REQUIRED TASK: Take the data below and extract the lines from the one with "scale=.05, rough=1, bump=0)" to the one with "(.45, .28, .13), scale=20, rough=.85)", inclusive, exactly as written.
□ □ □ □
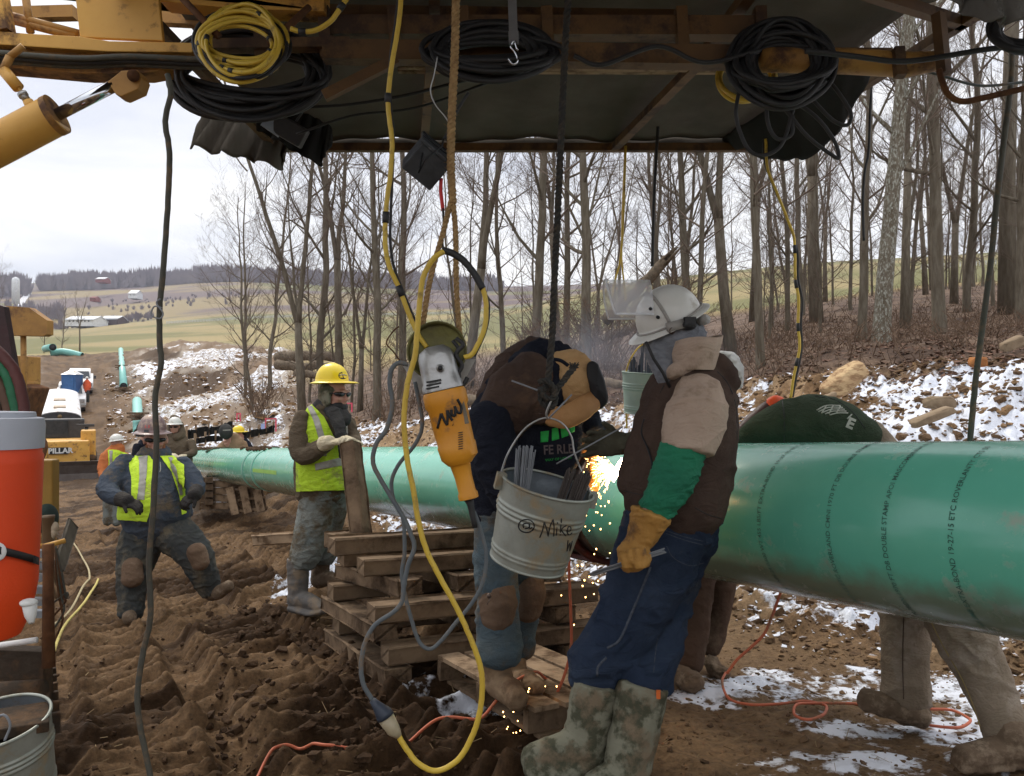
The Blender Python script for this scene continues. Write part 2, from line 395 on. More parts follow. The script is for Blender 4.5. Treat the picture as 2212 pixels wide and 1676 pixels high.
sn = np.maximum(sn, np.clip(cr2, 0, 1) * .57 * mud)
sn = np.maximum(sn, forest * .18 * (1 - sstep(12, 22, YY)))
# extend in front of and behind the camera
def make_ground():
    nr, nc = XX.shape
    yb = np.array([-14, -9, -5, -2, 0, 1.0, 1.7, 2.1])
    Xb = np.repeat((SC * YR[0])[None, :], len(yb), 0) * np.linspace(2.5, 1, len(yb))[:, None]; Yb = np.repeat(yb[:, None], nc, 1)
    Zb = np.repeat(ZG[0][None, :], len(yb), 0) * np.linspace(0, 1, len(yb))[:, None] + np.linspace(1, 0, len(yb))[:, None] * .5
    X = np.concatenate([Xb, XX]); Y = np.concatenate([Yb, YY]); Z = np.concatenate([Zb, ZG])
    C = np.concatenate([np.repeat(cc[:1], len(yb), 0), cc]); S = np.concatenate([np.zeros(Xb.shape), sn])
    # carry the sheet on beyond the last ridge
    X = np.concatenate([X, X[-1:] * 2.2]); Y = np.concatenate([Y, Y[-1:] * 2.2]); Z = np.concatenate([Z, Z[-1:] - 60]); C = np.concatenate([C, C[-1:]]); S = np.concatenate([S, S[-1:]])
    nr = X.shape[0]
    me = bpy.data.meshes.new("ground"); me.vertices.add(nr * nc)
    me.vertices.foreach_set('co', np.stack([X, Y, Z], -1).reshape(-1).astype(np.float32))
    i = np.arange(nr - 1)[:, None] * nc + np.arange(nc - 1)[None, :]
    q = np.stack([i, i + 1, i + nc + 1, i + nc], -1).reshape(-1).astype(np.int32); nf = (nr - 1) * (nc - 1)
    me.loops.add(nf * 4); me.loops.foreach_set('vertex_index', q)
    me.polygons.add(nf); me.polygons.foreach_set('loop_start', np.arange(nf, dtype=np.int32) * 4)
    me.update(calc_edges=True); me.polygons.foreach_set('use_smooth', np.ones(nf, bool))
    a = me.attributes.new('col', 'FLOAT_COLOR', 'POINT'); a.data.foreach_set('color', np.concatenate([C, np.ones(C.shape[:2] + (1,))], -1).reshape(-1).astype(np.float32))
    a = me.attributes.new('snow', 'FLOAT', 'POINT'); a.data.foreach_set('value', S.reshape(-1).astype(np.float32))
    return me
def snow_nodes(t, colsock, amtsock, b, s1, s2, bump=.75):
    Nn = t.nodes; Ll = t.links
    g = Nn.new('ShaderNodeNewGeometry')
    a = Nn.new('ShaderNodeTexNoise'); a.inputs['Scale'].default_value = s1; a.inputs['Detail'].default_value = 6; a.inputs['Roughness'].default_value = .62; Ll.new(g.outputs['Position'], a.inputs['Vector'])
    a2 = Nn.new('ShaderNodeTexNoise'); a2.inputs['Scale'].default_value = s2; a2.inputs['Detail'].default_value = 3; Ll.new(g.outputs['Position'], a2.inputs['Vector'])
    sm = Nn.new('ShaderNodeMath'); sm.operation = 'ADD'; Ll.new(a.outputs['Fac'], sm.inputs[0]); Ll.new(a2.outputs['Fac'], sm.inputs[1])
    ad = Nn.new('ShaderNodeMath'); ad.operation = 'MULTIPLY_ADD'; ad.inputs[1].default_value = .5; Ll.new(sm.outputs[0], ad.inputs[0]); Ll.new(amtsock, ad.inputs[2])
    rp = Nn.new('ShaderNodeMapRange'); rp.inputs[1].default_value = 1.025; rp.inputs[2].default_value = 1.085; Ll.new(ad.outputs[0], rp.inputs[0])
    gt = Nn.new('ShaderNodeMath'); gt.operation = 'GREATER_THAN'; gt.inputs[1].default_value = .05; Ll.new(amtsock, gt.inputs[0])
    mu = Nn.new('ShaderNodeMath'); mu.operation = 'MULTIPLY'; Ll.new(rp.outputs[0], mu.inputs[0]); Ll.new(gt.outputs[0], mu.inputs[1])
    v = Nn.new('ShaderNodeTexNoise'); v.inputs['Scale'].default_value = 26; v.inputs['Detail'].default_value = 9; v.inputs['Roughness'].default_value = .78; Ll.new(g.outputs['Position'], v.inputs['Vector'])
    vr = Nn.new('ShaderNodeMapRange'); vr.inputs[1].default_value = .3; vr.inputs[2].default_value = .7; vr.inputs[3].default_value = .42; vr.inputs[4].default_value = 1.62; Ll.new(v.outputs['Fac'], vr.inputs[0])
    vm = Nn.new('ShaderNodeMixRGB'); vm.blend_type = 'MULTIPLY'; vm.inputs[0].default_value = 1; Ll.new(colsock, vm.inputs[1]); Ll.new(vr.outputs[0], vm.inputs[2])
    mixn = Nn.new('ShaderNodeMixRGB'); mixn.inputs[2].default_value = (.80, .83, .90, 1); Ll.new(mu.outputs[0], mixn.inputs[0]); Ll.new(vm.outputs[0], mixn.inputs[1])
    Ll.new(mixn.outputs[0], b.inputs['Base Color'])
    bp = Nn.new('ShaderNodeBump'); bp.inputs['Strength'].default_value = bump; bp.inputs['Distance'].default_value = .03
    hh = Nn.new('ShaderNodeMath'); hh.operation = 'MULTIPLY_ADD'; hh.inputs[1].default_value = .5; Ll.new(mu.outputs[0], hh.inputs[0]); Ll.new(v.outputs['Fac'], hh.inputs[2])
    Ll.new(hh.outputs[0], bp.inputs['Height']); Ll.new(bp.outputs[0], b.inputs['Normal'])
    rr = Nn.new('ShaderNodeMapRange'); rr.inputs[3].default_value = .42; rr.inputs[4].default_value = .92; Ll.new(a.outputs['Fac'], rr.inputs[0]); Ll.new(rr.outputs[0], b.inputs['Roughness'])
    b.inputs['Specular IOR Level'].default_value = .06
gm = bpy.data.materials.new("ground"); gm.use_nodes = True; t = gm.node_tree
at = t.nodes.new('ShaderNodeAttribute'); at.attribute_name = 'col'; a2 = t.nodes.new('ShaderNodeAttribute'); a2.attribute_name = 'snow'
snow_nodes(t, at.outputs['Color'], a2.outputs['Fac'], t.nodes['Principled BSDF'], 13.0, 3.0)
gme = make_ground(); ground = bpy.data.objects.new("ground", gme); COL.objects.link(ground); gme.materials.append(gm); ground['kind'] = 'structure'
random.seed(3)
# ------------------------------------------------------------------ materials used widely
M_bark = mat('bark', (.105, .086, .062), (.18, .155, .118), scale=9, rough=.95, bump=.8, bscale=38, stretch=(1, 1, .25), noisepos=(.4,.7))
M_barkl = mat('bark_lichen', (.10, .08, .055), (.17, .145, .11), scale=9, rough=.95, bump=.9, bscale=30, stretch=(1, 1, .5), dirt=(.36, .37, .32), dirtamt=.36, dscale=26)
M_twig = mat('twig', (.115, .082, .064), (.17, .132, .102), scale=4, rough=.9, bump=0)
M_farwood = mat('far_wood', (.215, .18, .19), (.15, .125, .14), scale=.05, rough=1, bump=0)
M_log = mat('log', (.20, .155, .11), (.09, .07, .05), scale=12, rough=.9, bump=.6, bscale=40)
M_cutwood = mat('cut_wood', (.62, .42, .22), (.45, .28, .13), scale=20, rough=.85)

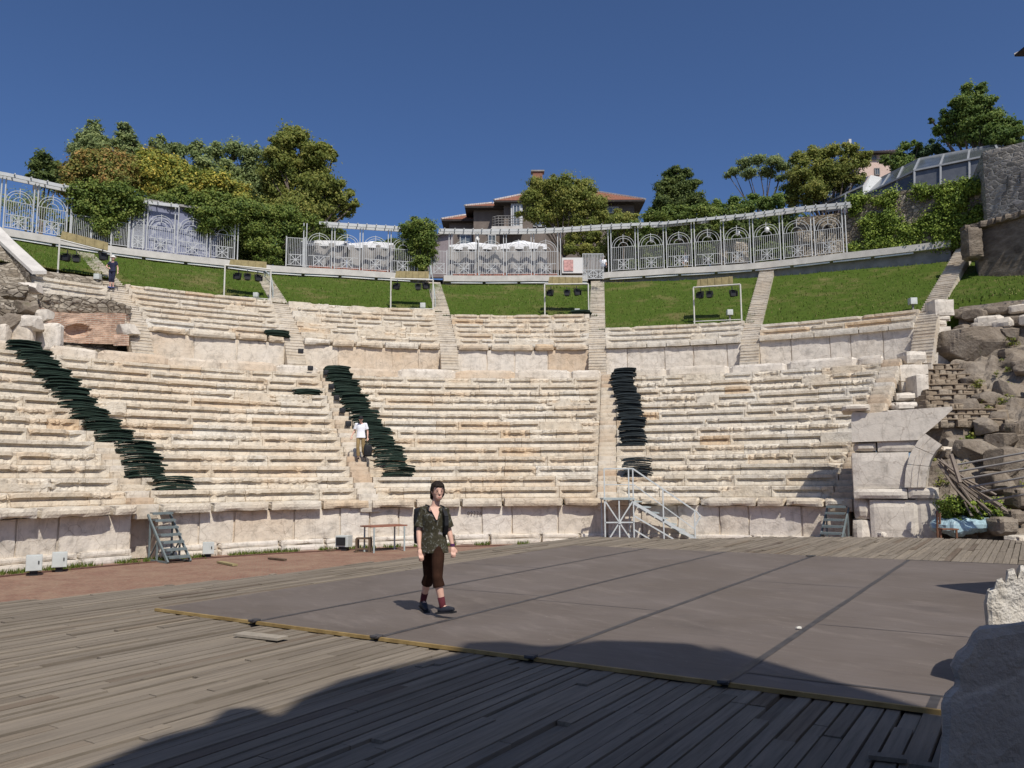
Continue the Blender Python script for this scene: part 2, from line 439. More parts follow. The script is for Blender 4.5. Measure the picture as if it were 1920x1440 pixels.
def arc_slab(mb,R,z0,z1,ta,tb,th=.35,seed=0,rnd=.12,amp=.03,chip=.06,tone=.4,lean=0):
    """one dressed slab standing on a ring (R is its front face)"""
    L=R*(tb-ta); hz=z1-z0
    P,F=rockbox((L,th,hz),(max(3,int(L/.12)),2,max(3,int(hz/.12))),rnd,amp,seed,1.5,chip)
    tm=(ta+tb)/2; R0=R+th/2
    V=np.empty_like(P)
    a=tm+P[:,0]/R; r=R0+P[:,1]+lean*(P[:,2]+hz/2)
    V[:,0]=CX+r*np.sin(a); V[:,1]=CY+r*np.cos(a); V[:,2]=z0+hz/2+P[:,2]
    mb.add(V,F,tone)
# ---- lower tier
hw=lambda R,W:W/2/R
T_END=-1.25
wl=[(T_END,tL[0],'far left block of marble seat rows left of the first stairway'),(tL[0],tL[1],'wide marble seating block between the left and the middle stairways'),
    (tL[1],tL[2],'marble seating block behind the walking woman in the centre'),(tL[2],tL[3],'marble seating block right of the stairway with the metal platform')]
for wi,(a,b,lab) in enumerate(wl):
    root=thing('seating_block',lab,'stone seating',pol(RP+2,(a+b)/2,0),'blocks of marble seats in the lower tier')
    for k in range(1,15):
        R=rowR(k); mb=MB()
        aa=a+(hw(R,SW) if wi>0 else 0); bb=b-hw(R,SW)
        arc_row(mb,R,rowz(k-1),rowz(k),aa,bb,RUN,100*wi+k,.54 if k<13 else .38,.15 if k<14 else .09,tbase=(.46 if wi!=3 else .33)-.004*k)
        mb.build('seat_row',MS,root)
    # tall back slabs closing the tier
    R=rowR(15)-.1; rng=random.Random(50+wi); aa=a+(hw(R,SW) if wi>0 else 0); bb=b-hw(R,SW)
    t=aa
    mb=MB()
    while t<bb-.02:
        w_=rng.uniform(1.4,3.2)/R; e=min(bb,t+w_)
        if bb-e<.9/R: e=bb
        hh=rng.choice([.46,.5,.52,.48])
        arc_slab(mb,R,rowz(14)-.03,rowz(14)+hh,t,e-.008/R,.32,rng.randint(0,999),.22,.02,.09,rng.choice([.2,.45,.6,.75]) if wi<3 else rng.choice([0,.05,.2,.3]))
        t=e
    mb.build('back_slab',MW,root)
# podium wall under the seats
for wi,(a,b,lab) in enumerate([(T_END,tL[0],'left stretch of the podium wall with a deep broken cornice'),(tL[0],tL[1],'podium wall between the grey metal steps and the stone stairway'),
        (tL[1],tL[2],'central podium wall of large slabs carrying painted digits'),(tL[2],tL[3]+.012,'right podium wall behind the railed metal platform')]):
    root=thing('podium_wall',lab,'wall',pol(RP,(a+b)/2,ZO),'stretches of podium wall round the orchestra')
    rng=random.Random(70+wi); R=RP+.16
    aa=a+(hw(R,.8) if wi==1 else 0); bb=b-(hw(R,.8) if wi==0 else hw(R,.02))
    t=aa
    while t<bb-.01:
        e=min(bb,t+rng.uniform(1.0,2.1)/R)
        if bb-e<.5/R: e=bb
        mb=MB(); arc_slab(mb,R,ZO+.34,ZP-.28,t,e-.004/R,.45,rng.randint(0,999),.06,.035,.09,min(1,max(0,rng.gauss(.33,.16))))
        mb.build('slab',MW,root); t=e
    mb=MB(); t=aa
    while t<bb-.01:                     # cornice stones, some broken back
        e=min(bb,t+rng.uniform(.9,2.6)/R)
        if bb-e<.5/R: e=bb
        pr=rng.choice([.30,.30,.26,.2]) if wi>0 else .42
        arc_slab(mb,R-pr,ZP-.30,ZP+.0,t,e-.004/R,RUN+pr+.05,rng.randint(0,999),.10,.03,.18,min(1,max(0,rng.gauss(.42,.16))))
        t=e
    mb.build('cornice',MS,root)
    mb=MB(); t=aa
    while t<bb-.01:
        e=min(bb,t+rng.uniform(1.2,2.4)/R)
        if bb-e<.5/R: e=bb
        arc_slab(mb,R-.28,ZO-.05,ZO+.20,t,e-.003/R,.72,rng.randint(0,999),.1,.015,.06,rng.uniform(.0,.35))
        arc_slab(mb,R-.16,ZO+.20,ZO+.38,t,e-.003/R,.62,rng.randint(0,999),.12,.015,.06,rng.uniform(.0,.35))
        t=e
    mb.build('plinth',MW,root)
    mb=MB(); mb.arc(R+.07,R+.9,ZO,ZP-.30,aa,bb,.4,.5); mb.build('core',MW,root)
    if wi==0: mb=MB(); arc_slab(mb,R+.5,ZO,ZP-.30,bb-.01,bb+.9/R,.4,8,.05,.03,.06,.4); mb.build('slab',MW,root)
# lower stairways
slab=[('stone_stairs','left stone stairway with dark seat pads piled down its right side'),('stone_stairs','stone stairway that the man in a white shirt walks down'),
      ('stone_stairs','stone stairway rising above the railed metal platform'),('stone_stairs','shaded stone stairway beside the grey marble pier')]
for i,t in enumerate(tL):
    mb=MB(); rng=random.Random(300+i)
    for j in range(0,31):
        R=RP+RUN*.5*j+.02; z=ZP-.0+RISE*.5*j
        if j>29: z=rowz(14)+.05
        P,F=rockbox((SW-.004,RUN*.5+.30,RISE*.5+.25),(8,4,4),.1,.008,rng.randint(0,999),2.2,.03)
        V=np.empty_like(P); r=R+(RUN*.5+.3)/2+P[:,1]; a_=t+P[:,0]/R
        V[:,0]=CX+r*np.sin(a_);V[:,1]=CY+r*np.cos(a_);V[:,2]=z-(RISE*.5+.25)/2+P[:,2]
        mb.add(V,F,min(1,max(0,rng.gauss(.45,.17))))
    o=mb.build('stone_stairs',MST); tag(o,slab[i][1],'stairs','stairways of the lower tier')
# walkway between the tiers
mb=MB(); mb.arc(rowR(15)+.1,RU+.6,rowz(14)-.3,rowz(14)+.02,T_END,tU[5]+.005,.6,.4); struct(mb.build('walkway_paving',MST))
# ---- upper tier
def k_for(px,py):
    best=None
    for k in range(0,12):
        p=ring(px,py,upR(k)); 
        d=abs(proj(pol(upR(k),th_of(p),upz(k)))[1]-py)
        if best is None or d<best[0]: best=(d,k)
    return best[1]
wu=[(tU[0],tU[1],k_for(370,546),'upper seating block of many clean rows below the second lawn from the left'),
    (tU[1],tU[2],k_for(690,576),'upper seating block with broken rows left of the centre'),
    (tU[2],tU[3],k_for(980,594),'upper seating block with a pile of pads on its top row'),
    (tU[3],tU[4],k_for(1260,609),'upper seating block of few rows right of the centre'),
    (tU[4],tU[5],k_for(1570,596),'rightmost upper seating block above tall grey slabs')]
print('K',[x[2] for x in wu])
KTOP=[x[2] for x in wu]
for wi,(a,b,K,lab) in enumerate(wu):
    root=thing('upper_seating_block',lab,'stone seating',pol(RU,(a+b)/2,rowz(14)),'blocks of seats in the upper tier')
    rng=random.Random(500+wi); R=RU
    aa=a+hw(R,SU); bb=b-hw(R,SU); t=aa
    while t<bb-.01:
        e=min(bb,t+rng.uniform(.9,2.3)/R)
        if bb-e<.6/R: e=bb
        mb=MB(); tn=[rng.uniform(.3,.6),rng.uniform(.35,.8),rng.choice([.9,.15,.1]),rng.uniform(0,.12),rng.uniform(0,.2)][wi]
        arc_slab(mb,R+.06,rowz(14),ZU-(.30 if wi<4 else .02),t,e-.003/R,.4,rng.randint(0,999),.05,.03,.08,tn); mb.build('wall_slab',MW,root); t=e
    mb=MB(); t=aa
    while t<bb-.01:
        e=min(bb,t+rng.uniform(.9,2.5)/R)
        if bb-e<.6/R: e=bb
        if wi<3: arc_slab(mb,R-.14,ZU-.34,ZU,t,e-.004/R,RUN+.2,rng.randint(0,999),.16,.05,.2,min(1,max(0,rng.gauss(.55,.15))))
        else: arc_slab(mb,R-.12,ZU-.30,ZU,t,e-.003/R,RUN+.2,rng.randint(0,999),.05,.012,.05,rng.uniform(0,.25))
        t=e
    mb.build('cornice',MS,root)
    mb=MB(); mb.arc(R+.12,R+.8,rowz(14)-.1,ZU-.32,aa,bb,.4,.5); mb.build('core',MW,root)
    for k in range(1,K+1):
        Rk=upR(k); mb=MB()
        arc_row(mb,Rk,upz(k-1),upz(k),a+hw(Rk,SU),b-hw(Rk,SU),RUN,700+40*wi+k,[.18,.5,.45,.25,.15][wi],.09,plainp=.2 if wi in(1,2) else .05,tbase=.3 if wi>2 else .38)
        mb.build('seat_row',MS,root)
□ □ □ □
TASK RESPONSE:
M_farwood = mat('far_wood', (.215, .18, .19), (.15, .125, .14), scale=.05, rough=1, bump=0)
M_log = mat('log', (.20, .155, .11), (.09, .07, .05), scale=12, rough=.9, bump=.6, bscale=40)
M_cutwood = mat('cut_wood', (.62, .42, .22), (.45, .28, .13), scale=20, rough=.85)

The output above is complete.